** begin Information shown **

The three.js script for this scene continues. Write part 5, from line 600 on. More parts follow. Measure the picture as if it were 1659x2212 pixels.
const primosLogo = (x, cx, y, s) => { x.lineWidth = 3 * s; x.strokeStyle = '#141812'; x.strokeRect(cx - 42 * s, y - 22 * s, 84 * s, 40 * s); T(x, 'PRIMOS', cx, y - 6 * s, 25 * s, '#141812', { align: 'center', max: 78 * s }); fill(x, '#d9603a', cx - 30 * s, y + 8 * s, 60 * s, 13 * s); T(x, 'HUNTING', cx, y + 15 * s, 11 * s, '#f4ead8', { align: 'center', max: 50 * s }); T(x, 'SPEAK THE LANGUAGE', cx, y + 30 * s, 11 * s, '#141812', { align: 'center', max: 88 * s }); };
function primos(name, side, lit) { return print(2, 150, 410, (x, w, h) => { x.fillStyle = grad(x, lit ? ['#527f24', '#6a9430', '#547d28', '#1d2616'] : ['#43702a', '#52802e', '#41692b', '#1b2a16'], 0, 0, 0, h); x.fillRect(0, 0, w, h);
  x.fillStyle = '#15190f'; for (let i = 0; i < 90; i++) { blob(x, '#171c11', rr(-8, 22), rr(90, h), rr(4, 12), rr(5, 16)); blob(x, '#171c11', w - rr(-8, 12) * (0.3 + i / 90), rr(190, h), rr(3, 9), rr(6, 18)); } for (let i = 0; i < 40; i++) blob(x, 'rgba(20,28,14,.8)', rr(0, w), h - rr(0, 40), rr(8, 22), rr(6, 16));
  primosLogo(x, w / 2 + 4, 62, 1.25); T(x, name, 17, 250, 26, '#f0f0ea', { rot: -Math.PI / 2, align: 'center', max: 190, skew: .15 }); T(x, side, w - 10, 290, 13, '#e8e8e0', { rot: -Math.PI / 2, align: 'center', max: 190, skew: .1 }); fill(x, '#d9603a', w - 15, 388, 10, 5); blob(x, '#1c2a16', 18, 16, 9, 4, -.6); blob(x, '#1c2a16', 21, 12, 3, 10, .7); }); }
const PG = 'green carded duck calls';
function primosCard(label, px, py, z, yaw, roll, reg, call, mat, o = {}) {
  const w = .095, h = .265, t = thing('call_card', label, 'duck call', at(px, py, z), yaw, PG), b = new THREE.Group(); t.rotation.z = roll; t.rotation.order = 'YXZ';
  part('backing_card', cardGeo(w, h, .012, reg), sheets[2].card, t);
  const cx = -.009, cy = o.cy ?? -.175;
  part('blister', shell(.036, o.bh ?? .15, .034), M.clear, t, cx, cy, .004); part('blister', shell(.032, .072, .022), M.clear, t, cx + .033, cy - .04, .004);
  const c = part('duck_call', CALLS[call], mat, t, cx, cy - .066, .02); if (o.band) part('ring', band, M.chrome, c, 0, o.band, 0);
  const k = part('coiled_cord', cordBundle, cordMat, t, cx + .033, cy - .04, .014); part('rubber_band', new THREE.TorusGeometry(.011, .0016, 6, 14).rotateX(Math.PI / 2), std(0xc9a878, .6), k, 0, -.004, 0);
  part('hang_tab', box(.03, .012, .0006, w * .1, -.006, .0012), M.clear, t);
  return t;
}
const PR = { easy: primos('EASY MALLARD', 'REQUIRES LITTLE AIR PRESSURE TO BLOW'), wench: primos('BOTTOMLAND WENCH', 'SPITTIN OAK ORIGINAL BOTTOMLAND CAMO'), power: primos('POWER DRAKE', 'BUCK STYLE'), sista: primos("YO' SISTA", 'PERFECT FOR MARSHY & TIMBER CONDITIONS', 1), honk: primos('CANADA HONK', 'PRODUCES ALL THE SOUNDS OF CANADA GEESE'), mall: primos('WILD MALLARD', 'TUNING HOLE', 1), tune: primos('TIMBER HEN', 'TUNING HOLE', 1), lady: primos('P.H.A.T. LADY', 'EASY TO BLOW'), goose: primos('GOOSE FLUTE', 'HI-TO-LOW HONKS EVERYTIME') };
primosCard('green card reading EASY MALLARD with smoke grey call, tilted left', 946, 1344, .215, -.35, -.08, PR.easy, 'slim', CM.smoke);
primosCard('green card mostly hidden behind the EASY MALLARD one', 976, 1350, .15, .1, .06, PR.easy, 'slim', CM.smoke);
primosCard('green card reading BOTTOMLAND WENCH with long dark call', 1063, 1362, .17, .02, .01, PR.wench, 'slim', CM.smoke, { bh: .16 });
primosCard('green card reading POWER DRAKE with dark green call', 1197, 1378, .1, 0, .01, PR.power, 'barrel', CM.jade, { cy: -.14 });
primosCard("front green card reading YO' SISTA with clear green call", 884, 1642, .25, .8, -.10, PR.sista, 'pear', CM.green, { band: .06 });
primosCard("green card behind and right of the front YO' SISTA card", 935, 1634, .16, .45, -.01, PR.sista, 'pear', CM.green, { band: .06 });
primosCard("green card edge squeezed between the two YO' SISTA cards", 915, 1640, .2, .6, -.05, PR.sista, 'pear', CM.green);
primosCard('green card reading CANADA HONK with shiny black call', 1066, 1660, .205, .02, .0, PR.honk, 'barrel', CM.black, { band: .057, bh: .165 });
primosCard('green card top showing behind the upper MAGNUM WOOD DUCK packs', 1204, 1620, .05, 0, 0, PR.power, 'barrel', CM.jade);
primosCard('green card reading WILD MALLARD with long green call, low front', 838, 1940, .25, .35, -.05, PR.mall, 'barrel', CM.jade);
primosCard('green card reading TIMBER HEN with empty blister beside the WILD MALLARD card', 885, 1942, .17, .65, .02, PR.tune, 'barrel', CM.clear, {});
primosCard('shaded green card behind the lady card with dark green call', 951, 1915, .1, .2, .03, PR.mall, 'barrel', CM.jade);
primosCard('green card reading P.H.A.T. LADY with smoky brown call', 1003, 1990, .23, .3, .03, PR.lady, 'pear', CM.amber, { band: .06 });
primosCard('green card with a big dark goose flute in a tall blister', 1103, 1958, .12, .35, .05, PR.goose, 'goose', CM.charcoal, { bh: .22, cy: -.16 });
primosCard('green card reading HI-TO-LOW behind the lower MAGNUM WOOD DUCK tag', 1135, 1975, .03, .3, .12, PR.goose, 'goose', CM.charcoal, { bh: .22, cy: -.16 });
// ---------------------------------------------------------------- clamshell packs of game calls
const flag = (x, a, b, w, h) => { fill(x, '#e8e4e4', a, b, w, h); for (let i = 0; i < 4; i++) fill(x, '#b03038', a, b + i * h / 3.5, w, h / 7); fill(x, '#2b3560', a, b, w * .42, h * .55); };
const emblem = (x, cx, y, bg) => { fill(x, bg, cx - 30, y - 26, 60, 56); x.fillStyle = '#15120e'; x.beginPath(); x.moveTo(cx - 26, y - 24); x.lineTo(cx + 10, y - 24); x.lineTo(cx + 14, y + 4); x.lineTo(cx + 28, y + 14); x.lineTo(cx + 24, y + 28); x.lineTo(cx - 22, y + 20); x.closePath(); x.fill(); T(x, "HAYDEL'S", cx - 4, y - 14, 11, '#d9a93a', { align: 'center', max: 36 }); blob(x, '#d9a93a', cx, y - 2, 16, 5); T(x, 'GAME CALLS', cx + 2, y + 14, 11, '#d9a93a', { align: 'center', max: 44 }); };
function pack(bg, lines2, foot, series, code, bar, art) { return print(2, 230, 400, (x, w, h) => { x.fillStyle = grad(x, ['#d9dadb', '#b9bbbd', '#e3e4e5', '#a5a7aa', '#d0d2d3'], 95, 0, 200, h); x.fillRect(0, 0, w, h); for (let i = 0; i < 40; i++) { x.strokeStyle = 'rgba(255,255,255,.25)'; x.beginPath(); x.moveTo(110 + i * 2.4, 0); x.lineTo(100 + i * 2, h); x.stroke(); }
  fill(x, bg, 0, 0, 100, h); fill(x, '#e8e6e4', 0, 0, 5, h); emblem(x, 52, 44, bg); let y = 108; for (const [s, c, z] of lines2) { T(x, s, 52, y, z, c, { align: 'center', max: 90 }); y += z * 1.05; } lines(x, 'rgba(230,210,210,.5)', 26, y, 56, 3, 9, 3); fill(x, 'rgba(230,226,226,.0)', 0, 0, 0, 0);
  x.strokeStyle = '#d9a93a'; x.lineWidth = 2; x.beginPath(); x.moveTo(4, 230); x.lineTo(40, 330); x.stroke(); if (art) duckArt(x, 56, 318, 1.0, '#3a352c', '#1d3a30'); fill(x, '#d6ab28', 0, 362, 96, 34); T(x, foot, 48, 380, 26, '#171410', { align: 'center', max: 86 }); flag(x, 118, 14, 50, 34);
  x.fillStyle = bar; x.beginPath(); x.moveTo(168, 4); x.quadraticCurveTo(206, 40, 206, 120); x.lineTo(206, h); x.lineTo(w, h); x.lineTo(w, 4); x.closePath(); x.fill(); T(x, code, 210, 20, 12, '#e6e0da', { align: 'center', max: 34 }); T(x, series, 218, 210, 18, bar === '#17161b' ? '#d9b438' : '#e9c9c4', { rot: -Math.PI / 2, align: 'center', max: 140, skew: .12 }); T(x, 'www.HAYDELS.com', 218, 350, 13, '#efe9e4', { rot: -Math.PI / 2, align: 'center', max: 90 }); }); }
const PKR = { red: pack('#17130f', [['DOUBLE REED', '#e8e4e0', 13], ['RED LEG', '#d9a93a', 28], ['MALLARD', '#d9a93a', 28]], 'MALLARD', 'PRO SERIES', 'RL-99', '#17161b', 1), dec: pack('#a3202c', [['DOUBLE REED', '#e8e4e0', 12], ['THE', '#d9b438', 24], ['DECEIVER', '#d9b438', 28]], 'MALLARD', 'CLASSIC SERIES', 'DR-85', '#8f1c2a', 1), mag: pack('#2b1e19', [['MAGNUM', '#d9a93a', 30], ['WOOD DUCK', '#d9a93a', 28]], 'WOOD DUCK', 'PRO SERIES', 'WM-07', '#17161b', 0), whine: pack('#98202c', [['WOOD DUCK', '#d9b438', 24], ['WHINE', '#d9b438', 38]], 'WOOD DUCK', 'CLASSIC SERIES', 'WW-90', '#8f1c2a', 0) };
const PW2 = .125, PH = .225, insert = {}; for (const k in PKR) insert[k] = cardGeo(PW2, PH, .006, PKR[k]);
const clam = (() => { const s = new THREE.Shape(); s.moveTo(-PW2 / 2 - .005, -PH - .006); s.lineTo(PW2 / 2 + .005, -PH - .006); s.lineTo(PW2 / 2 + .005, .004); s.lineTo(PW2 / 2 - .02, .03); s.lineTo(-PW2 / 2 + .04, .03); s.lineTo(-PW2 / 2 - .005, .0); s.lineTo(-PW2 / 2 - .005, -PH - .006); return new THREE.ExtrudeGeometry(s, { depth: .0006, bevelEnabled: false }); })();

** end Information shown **

Directive ▸
Take the lines from the line with "PR.sista, 'pear', CM.green);" through the line with "primosCard('green card reading CANADA", both ends included, and give them again exactly, with nothing else.

Output for this task ▸
primosCard("green card edge squeezed between the two YO' SISTA cards", 915, 1640, .2, .6, -.05, PR.sista, 'pear', CM.green);
primosCard('green card reading CANADA HONK with shiny black call', 1066, 1660, .205, .02, .0, PR.honk, 'barrel', CM.black, { band: .057, bh: .165 });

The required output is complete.